[The History of Napoleon Buonaparte by John Gibson Lockhart]@TWC D-Link book
The History of Napoleon Buonaparte

CHAPTER X
7/17

The great court of the Luxembourg was roofed over with flags; an immense concourse, including all the members of the government and of the two legislative bodies, expected the victorious negotiator; and when he appeared, followed by his staff, and surrounded on all hands with the trophies of his glorious campaign, the enthusiasm of the mighty multitude, to the far greater part of which his person was, up to the moment, entirely unknown, outleaped all bounds, and filled the already jealous hearts of the directors with dark presentiments.

They well knew that the soldiery, returning from Italy, had sung and said through every village that it was high time to get rid of the lawyers, and make the "little corporal" king.

With uneasy hearts did they hear what seemed too like an echo of this cry, from the assembled leaders of opinion in Paris and in France.

Anxious curiosity and mutual distrust were written in every face.

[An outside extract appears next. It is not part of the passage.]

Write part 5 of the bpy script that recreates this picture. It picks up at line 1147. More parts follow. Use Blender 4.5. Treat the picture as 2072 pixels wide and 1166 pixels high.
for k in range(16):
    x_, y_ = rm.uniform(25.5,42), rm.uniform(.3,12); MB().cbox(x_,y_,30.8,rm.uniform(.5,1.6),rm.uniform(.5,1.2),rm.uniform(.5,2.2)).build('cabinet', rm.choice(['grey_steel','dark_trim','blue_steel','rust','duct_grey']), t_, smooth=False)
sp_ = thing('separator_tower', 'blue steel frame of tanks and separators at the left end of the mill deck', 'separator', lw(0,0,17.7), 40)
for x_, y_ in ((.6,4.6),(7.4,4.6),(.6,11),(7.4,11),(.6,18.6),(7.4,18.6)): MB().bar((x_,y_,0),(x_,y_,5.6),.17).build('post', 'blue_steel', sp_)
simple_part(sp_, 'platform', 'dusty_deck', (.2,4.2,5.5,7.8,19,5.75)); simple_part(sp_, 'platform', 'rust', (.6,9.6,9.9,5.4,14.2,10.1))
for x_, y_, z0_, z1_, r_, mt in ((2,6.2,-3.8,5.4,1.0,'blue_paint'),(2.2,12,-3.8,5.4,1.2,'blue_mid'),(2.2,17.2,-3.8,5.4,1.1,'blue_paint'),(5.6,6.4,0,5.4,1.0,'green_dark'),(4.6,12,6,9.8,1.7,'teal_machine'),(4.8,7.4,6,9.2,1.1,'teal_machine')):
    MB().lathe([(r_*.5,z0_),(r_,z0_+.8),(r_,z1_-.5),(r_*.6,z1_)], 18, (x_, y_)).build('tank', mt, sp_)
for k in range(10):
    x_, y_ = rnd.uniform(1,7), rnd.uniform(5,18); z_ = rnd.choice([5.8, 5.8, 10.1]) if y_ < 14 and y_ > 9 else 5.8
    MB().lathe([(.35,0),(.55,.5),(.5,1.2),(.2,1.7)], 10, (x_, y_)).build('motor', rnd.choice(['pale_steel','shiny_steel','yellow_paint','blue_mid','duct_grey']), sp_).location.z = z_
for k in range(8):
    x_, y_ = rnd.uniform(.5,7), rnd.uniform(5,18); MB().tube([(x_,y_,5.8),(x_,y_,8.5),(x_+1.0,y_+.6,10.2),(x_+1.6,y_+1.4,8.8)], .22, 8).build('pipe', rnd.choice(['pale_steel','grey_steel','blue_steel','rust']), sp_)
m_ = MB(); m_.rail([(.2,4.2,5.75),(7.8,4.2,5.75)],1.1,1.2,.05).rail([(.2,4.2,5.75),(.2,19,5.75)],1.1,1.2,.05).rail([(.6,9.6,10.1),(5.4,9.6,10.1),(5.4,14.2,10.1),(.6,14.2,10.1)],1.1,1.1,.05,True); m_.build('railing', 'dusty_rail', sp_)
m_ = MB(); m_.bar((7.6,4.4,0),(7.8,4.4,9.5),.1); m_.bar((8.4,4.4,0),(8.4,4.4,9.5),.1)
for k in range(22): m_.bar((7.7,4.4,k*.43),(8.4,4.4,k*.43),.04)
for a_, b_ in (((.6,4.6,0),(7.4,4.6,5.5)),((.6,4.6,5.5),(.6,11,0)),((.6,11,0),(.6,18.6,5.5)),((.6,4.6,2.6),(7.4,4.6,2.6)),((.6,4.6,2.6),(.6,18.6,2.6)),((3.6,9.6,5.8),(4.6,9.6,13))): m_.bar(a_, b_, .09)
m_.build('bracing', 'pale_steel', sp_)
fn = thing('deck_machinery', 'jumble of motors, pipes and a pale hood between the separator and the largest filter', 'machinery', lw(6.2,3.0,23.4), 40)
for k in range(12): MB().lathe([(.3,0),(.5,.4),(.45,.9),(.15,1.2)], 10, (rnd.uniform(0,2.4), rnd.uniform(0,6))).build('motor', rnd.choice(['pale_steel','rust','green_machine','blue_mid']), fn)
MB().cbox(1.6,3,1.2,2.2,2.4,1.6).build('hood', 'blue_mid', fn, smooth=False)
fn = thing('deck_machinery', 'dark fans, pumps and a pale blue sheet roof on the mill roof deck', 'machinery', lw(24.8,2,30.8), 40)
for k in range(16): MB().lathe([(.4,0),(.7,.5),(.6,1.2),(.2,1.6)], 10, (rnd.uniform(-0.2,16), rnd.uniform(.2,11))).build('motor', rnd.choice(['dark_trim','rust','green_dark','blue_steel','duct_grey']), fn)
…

The voice of Napoleon was for the first time heard in an energetic speech, ascribing all the glories that had been achieved to the zeal of the French soldiery--for "the glorious constitution of the year THREE"-- the same glorious constitution which, in the year _eight_, was to receive the _coup de grace_ from his own hand; and Barras, as presiding director, answering, that "Nature had exhausted all her powers in the creation of a Buonaparte," awoke a new thunder of unwelcome applauses.
Carnot had been exiled after the 18th Fructidor, and was at this time actually believed to be dead.